Le titre ‘’Il était une fois un vieux couple heureux’’ laisse entrevoir qu’il sera question d’un conte dont les protagonistes seraient un homme et une femme avancés dans l’âge. Mais bien vite, et dès les toutes premières pages de la première séquence, le lecteur s’aperçoit que l’oeuvre en question est loin d’être un conte comme l’a laissé croire le titre mais d’un roman dont les péripéties se déroulent dans le sud du Maroc. Le lieu, avec des noms de villes comme Mazagan et Casablanca, ou de noms  de continents comme celui de l’Europe, est  bien ancré dans un espace géographique pour être un terrain vaste et fertile où doivent se dérouler les péripéties d’un conte qui exige un espace plus ouvert et sans contours et un temps imprécis relégué dans un passé lointain.

Le nom du personnage qui forme l’un des maillons du couple porte le nom de Bouchaïb, nom impropre pour figurer dans un conte, à moins que le conte n’ait une dimension locale ou régionale, ce qui est écarté dans le cas de l’œuvre de Mohammed Khair-Eddine.
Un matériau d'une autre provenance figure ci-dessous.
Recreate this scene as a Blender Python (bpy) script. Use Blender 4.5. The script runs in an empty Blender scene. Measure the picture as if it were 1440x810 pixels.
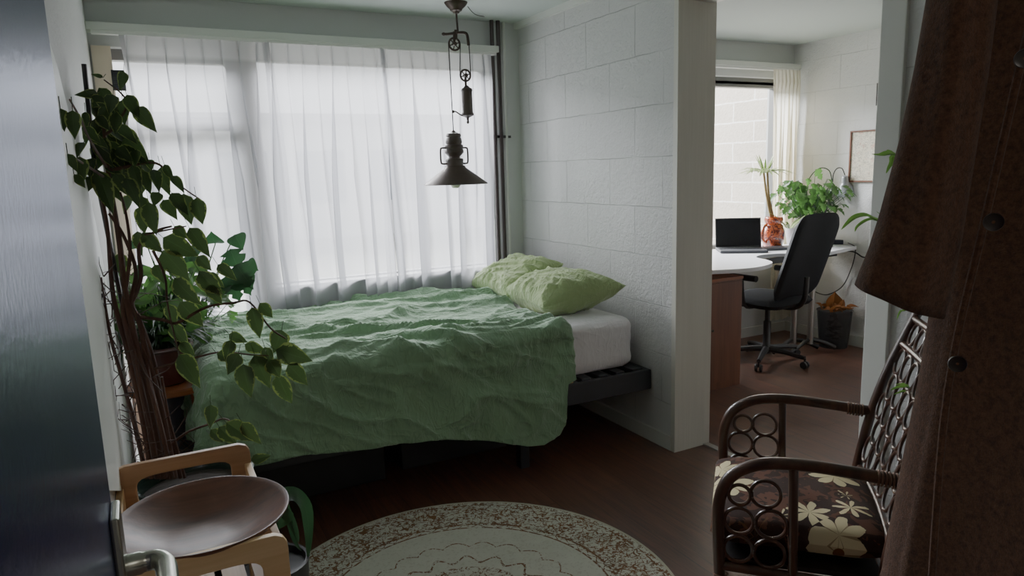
import bpy, math, random
import numpy as np
from mathutils import Vector, Matrix, noise
PI = math.pi
C = bpy.context.scene.collection
rnd = random.Random(7)

# ------------------------------------------------------------------ camera
CAM = np.array([-2.2964, -4.1831, 1.4472]); YAW, PITCH, ROLL, F = .4837, .1671, -.03, 986.9
fwd = np.array([math.sin(YAW)*math.cos(PITCH), math.cos(YAW)*math.cos(PITCH), -math.sin(PITCH)])
rt0 = np.array([math.cos(YAW), -math.sin(YAW), 0.]); up0 = np.cross(rt0, fwd)
right = math.cos(ROLL)*rt0+math.sin(ROLL)*up0
up = -math.sin(ROLL)*rt0+math.cos(ROLL)*up0
cd = bpy.data.cameras.new('camera'); cam = bpy.data.objects.new('camera', cd); C.objects.link(cam)
cam.matrix_world = Matrix(((right[0], up[0], -fwd[0], CAM[0]), (right[1], up[1], -fwd[1], CAM[1]), (right[2], up[2], -fwd[2], CAM[2]), (0, 0, 0, 1)))
cd.sensor_width = 36; cd.lens = F/1440*36; cd.clip_start = .02
bpy.context.scene.camera = cam
def at(x, y, ax, v):
    "world point seen at pixel x,y of the photograph where world axis ax equals v"
    d = fwd+(x-720)/F*right+(405-y)/F*up
    k = 'xyz'.index(ax); t = (v-CAM[k])/d[k]
    return Vector(CAM+t*d)

# ------------------------------------------------------------------ object helpers
def tag(o, label=None, cat=None, group=None, kind=None):
    if label: o['label'] = label
    if cat: o['category'] = cat
    if group: o['group'] = group
    if kind: o['kind'] = kind
    return o
def thing(name, label, cat, loc=(0, 0, 0), rz=0, group=None):
    o = bpy.data.objects.new(name, None); C.objects.link(o)
    o.location = loc; o.rotation_euler = (0, 0, rz); o.empty_display_size = .05
    return tag(o, label, cat, group)
class MB:
    def __init__(s): s.v = []; s.f = []; s.uv = []
    def add(s, vs, fs, uv=None):
        n = len(s.v); s.v += [tuple(p) for p in vs]; s.f += [tuple(i+n for i in f) for f in fs]
        s.uv += list(uv) if uv is not None else [(0, 0)]*len(vs); return s
    def box(s, x0, x1, y0, y1, z0, z1, M=None):
        vs = [Vector((x, y, z)) for z in (z0, z1) for y in (y0, y1) for x in (x0, x1)]
        if M: vs = [M @ v for v in vs]
        return s.add(vs, [(0, 2, 3, 1), (4, 5, 7, 6), (0, 1, 5, 4), (2, 6, 7, 3), (0, 4, 6, 2), (1, 3, 7, 5)])
    def tube(s, pts, r, n=8, cap=True, closed=False):
        pts = [Vector(p) for p in pts]; m = len(pts)
        rs = r if isinstance(r, (list, tuple)) else [r]*m
        if len(rs) != m:
            rs = [rs[0]+(rs[-1]-rs[0])*i/(m-1) for i in range(m)]
        T = []
        for i in range(m):
            a = pts[(i-1) % m] if closed or i > 0 else pts[0]; b = pts[(i+1) % m] if closed or i < m-1 else pts[-1]
            d = b-a; T.append(d.normalized() if d.length > 1e-9 else Vector((0, 0, 1)))
        u = T[0].orthogonal().normalized(); vs = []; uv = []
        for i in range(m):
            u = (u-T[i]*u.dot(T[i])); u = u.normalized() if u.length > 1e-6 else T[i].orthogonal().normalized(); w = T[i].cross(u)
            for k in range(n):
                an = 2*PI*k/n; vs.append(pts[i]+(u*math.cos(an)+w*math.sin(an))*rs[i]); uv.append((i/m, k/n))
        fs = []
        for i in range(m if closed else m-1):
            j = (i+1) % m
            for k in range(n):
                fs.append((i*n+k, i*n+(k+1) % n, j*n+(k+1) % n, j*n+k))
        if cap and not closed:
            fs.append(tuple(range(n))[::-1]); fs.append(tuple((m-1)*n+k for k in range(n)))
        return s.add(vs, fs, uv)
    def lathe(s, prof, n=32, c=(0, 0, 0), M=None, cap=True):
        vs = []; fs = []
        for (r, z) in prof:
            for k in range(n):
                a = 2*PI*k/n; p = Vector((r*math.cos(a), r*math.sin(a), z))
                if M: p = M @ p
                vs.append(p+Vector(c))
        for i in range(len(prof)-1):
            for k in range(n):
                fs.append((i*n+k, i*n+(k+1) % n, (i+1)*n+(k+1) % n, (i+1)*n+k))
        if cap:
            fs.append(tuple(range(n))[::-1]); fs.append(tuple((len(prof)-1)*n+k for k in range(n)))
        return s.add(vs, fs)
    def ring(s, c, R, r, nrm=(0, 0, 1), n=24, m=8, e=1.):
        nrm = Vector(nrm).normalized(); u = nrm.orthogonal().normalized() if abs(nrm.z) > .9 else Vector((0, 0, 1)).cross(nrm).normalized()
        w = nrm.cross(u)
        return s.tube([Vector(c)+(u*math.cos(2*PI*k/n)*R+w*math.sin(2*PI*k/n)*R*e) for k in range(n)], r, m, closed=True)
    def prism(s, poly, z0, z1, M=None):
        n = len(poly); vs = [Vector((x, y, z0)) for x, y in poly]+[Vector((x, y, z1)) for x, y in poly]
        if M: vs = [M @ v for v in vs]
        return s.add(vs, [tuple(range(n))[::-1], tuple(range(n, 2*n))]+[(i, (i+1) % n, n+(i+1) % n, n+i) for i in range(n)])
    def ellip(s, c, rx, ry, rz, n=12, m=16, jit=0):
        vs = []; fs = []
        for i in range(n+1):
            th = PI*i/n
            for k in range(m):
                a = 2*PI*k/m; j = 1+rnd.uniform(-jit, jit)
                vs.append(Vector(c)+Vector((rx*math.sin(th)*math.cos(a)*j, ry*math.sin(th)*math.sin(a)*j, rz*math.cos(th))))
        for i in range(n):
            for k in range(m):
                fs.append((i*m+k, (i+1)*m+k, (i+1)*m+(k+1) % m, i*m+(k+1) % m))
        return s.add(vs, fs)
    def leaf(s, base, tip, nrm, w, n=7, m=4, droop=0., cup=.15, lobes=0, sharp=1.):
        base = Vector(base); tip = Vector(tip); d = tip-base; L = d.length
        if L < 1e-5: return s
        t = d/L; nrm = Vector(nrm); nrm = nrm-t*nrm.dot(t)
        nrm = nrm.normalized() if nrm.length > 1e-4 else t.orthogonal().normalized()
        sd = t.cross(nrm); vs = []; uv = []; fs = []
        for i in range(n+1):
            q = i/n; wd = w*.5*(math.sin(PI*min(1, q*1.06)**.66)**.8*(1-q*.22)+.03 if 0 < q < .93 else (.09 if q >= .93 and q < 1 else .01))
            if sharp > 1: wd = w*.5*math.sin(PI*min(1, q**.5))**sharp if 0 < q < 1 else .0005
            if lobes: wd *= (1-.55*abs(math.sin(PI*lobes*q)) if i % 2 else 1)
            ce = base+t*L*q+nrm*(math.sin(PI*q)*droop*L)
            for k in range(m+1):
                b = 2*k/m-1; vs.append(ce+sd*wd*b+nrm*(abs(b)*wd*cup*2)); uv.append((q, (b+1)/2))
        for i in range(n):
            for k in range(m):
                a = i*(m+1)+k; fs.append((a, a+1, a+m+2, a+m+1))
        return s.add(vs, fs, uv)
    def strap(s, pts, w, nrm=(0, 0, 1), cup=.25):
        "long arching strap leaf along pts"
        pts = [Vector(p) for p in pts]; n = len(pts); vs = []; uv = []; fs = []
        for i, p in enumerate(pts):
            q = i/(n-1); t = (pts[min(i+1, n-1)]-pts[max(i-1, 0)]).normalized()
            sd = t.cross(Vector(nrm)); sd = sd.normalized() if sd.length > 1e-3 else t.orthogonal().normalized(); nn = sd.cross(t)
            wd = w*.5*max(.03, math.sin(PI*min(1, (.08+.92*q)**.7))**.7)
            for k in range(3):
                b = k-1; vs.append(p+sd*wd*b+nn*abs(b)*wd*cup); uv.append((q, (b+1)/2))
        for i in range(n-1):
            for k in range(2):
                a = i*3+k; fs.append((a, a+1, a+4, a+3))
        return s.add(vs, fs, uv)
    def build(s, name, mat, parent=None, smooth=True, bevel=0, sub=0, solid=0, angle=None):
        if parent and parent.name.startswith(('potted', 'dried')) and parent.location.length < .01: s.v = [(max(p[0], -2.422), p[1], p[2]) for p in s.v]
        me = bpy.data.meshes.new(name); me.from_pydata(s.v, [], s.f); me.update()
        ul = me.uv_layers.new(name='UVMap'); idx = np.zeros(len(me.loops), dtype=np.int32); me.loops.foreach_get('vertex_index', idx)
        ul.data.foreach_set('uv', np.array(s.uv, dtype=np.float32)[idx].ravel())
        if smooth: me.polygons.foreach_set('use_smooth', [True]*len(me.polygons))
        me.materials.append(mat)
        o = bpy.data.objects.new(name, me); C.objects.link(o)
        if parent: o.parent = parent
        if smooth: me.set_sharp_from_angle(angle=math.radians(angle or 40))
        if solid: mo = o.modifiers.new('solid', 'SOLIDIFY'); mo.thickness = solid; mo.offset = 0
        if bevel: mo = o.modifiers.new('bevel', 'BEVEL'); mo.width = bevel; mo.segments = 3; mo.limit_method = 'ANGLE'
        if sub: mo = o.modifiers.new('sub', 'SUBSURF'); mo.levels = sub; mo.render_levels = sub
        return o
def curve(pts, n=6):
    "Catmull-Rom through pts"
    P = [Vector(p) for p in pts]; out = []
    for i in range(len(P)-1):
        a = P[max(i-1, 0)]; b = P[i]; c = P[i+1]; d = P[min(i+2, len(P)-1)]
        for k in range(n):
            t = k/n; out.append(.5*((2*b)+(c-a)*t+(2*a-5*b+4*c-d)*t*t+(3*b-a-3*c+d)*t**3))
    return out+[P[-1]]
def copy_tree(o, parent=None):
    c = o.copy(); C.objects.link(c); c.parent = parent
    for ch in list(o.children): copy_tree(ch, c)
    return c

# ------------------------------------------------------------------ materials
class NT:
    def __init__(s, name):
        s.m = bpy.data.materials.new(name); s.m.use_nodes = True; s.t = s.m.node_tree; s.t.nodes.clear()
        s.out = s.n('ShaderNodeOutputMaterial')
    def n(s, typ, **kw):
        o = s.t.nodes.new(typ)
        for k, v in kw.items(): setattr(o, k, v)
        return o
    def l(s, a, b): s.t.links.new(a, b)
    def put(s, sock, v):
        if hasattr(v, 'is_linked') or hasattr(v, 'links'): s.l(v, sock)
        else: sock.default_value = v
    def math(s, op, a, b=0., c=0., clamp=False):
        o = s.n('ShaderNodeMath', operation=op); o.use_clamp = clamp
        s.put(o.inputs[0], a); s.put(o.inputs[1], b); s.put(o.inputs[2], c); return o.outputs[0]
    def step(s, v, lo, hi):
        o = s.n('ShaderNodeMapRange'); o.clamp = True; s.put(o.inputs[0], v); o.inputs[1].default_value = lo; o.inputs[2].default_value = hi; return o.outputs[0]
    def mix(s, f, a, b):
        o = s.n('ShaderNodeMix', data_type='RGBA'); s.put(o.inputs[0], f); s.put(o.inputs[6], a); s.put(o.inputs[7], b); return o.outputs[2]
    def noise(s, vec, scale, detail=3, rough=.5, dist=0.):
        o = s.n('ShaderNodeTexNoise'); s.l(vec, o.inputs['Vector']); o.inputs['Scale'].default_value = scale
        o.inputs['Detail'].default_value = detail; o.inputs['Roughness'].default_value = rough; o.inputs['Distortion'].default_value = dist; return o.outputs['Fac']
    def obj(s): return s.n('ShaderNodeTexCoord').outputs['Object']
    def uvc(s): return s.n('ShaderNodeTexCoord').outputs['UV']
    def mapped(s, vec, scale=(1, 1, 1), loc=(0, 0, 0), rot=(0, 0, 0)):
        o = s.n('ShaderNodeMapping'); s.l(vec, o.inputs[0]); o.inputs[1].default_value = loc; o.inputs[2].default_value = rot; o.inputs[3].default_value = scale; return o.outputs[0]
    def xyz(s, vec):
        o = s.n('ShaderNodeSeparateXYZ'); s.l(vec, o.inputs[0]); return o.outputs
    def comb(s, x, y, z=0.):
        o = s.n('ShaderNodeCombineXYZ'); s.put(o.inputs[0], x); s.put(o.inputs[1], y); s.put(o.inputs[2], z); return o.outputs[0]
    def bump(s, h, dist=.002, strength=1., nrm=None):
        o = s.n('ShaderNodeBump'); s.l(h, o.inputs['Height']); o.inputs['Distance'].default_value = dist; o.inputs['Strength'].default_value = strength
        if nrm: s.l(nrm, o.inputs['Normal'])
        return o.outputs[0]
    def pbr(s, col, rough=.6, metal=0., bump=None, spec=.5, coat=0., sheen=0., tint=None):
        b = s.n('ShaderNodeBsdfPrincipled')
        s.put(b.inputs['Base Color'], col); s.put(b.inputs['Roughness'], rough); s.put(b.inputs['Metallic'], metal)
        b.inputs['Specular IOR Level'].default_value = spec; b.inputs['Coat Weight'].default_value = coat; b.inputs['Sheen Weight'].default_value = sheen
        if bump: s.l(bump, b.inputs['Normal'])
        if tint: b.inputs['Specular Tint'].default_value = tint
        s.b = b; return b.outputs[0]
    def done(s, sh): s.l(sh, s.out.inputs[0]); return s.m
def rgb(r, g, b): return (*[(x/255/12.92 if x <= 10 else ((x/255+.055)/1.055)**2.4) for x in (r, g, b)], 1)
def plain(name, col, rough=.6, metal=0., spec=.5, coat=0., var=.12, nscale=8, bd=0., bs=60):
    t = NT(name); o = t.obj(); f = t.noise(o, nscale, 4)
    lo = tuple(c*(1-var) for c in col[:3])+(1,); hi = tuple(min(1, c*(1+var)) for c in col[:3])+(1,)
    bm = t.bump(t.noise(o, bs, 3), bd) if bd else None
    return t.done(t.pbr(t.mix(f, lo, hi), rough, metal, bm, spec, coat))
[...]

Ensuite, l’auteur, à l’instar des poètes de l’époque antéislamique, fait son entrée dans l’œuvre par l’évocation des ruines et des vestiges du campement abandonné par la tribu et, partant, de la bien aimée, départ dicté par les conditions climatiques et le mode de vie  fondé sur l’élevage et  la transhumance. Khair-Eddine évoque les ruines des demeures effondrées que leurs propriétaires ont abandonnées pour d’autres lieux plus avenants ou dont les maîtres sont morts comme c’est le cas pour le vieux couple.

Le champ lexical des ruines, des vestiges et de la mort  revient souvent dans la première page de la première séquence :

‘’des ruines récentes qui furent des demeures…’’
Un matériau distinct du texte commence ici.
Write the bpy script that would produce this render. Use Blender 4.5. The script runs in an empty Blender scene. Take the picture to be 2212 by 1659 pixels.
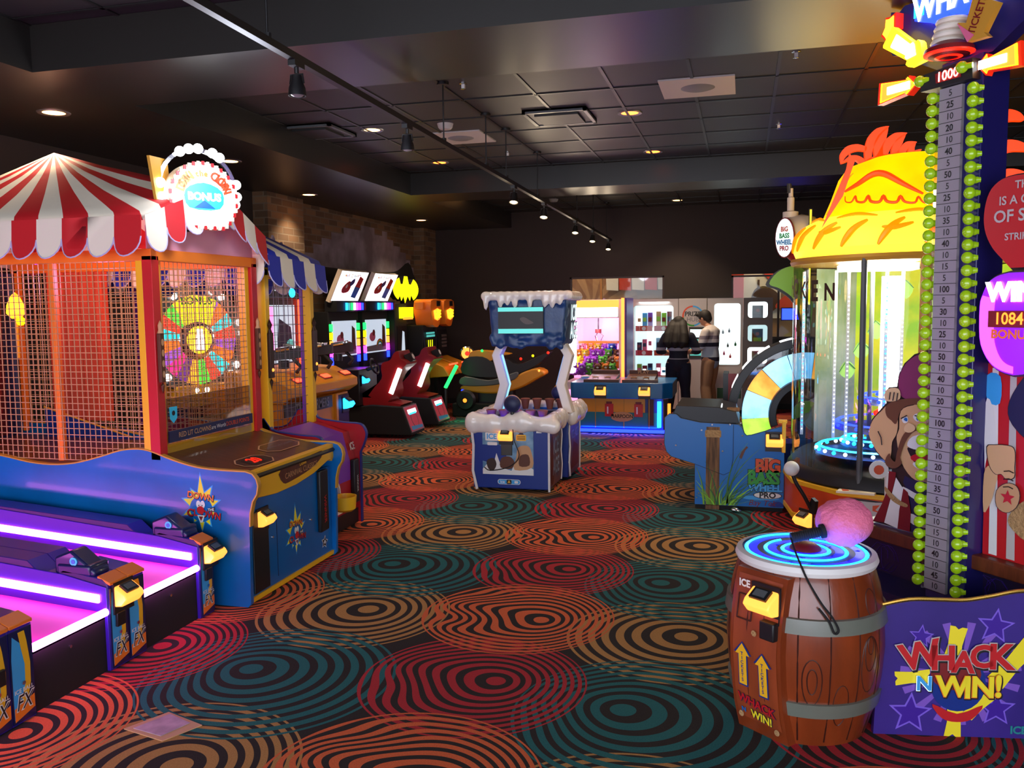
import bpy, bmesh, math, random
from mathutils import Vector, Matrix
random.seed(7)
sc = bpy.context.scene
# ---------------- camera, world, exposure ----------------
F, H = 1853.0, 1.8
YAW, PITCH, ROLL = math.radians(15.1), math.radians(5.2), math.radians(0.7)
f0 = Vector((-math.sin(YAW), math.cos(YAW), 0)); r0 = Vector((math.cos(YAW), math.sin(YAW), 0))
fw = f0*math.cos(PITCH)+Vector((0, 0, -math.sin(PITCH))); u0 = r0.cross(fw)
rr = r0*math.cos(ROLL)-u0*math.sin(ROLL); uu = u0*math.cos(ROLL)+r0*math.sin(ROLL)
cd = bpy.data.cameras.new('camera'); cam = bpy.data.objects.new('camera', cd); sc.collection.objects.link(cam)
cd.sensor_width = 36; cd.lens = F/2212*36; cd.clip_start = 0.05
cam.matrix_world = Matrix(((rr.x, uu.x, -fw.x, 0), (rr.y, uu.y, -fw.y, 0), (rr.z, uu.z, -fw.z, H), (0, 0, 0, 1)))
sc.camera = cam
w = bpy.data.worlds.new('world'); sc.world = w; w.use_nodes = True
bg = w.node_tree.nodes['Background']; bg.inputs[0].default_value = (0.80, 0.86, 1.0, 1); bg.inputs[1].default_value = 4.6
sc.view_settings.view_transform = 'Standard'; sc.view_settings.look = 'None'
sc.view_settings.exposure = 0.25; sc.view_settings.gamma = 1
sc.view_settings.use_curve_mapping = False
sc.cycles.use_denoising = True
sc.cycles.max_bounces = 6; sc.cycles.transparent_max_bounces = 24; sc.cycles.sample_clamp_indirect = 4.0
sc.cycles.caustics_reflective = False; sc.cycles.caustics_refractive = False
COL = sc.collection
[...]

-‘’ces maisons de pierre sèche…..ne sont plus qu’un amas de décombres.’’

-‘’Les anciens habitants des lieux disparus depuis longtemps…’’

-‘’Une de ces ruines dresse des pans de murs difformes par-dessus un buisson touffu.. ;’’

Le lecteur doit bien vite corriger son horizon d’attente orienté vers la lecture d’un conte, pour se préparer à lire une histoire d’un couple ayant habité des bâtisses devenues ruines et morts sans laisser d’héritiers. Ce qu’ils ont laissé derrière eux, est un amas de pierres témoin de l’existence d’une demeure jadis habitée par des êtres humains.

A l’inverse des poètes de la période antéislamique qui évoquaient les ruines pour la jactance, l’éloge, l’élégie… Mohammed Khair-Eddine l’évoque pour quelque chose de plus banal et de plus terre à terre, pour ne pas dire de plus vulgaire : Il est question d’un vieux et d’une vieille dont on ne connaît pas la jeunesse, et qui mènent une existence des plus plates.

Ce qu’il faut surtout retenir de la lecture de ce roman c’est son caractère inachevé, c’est que Mohammed Khair-Eddine ouvre une analepse à la page 5 avec ’’Une de ces ruines dresse des pans de murs difformes par-dessus un buisson touffus de ronces et de nopals et quelques amandiers vieux et squelettiques. Elle avait été la demeure  d’un couple âgé et sans descendance qui n’attirait guère l’attention car il vivait en silence….’’, analepse qu’il ne fermera plus jusqu’au point final ‘’Le vieux, qui avait vu cette désolation, se demandait si son propre village allait connaître le même sort.’’ Non !se dit-il (page 150)……Car la vie est partout, même dans le désert le plus aride (fin du roman)’’.

L’auteur qui a arrêté le narrateur sur les ruines et à qui il a délégué ses pouvoirs pour ouvrir une rétrospection pour relater au lecteur ce qu’il sait de ce couple mort sans laisser de lignée et dont la maison n’est qu’un amas de pierres se devait de revenir de cette analepse de 148 pages sur un total de 149 pages que compte le roman. Le roman reste donc ouvert et le vieux et la vieille présentés comme morts à la première page (page 5) sont vivants et bien portants à la fin du roman.

Cette anachronie, pratiquée à la page 5, d’une portée imprécise et sans amplitude, demeure béante comme une plaie non cicatrisée.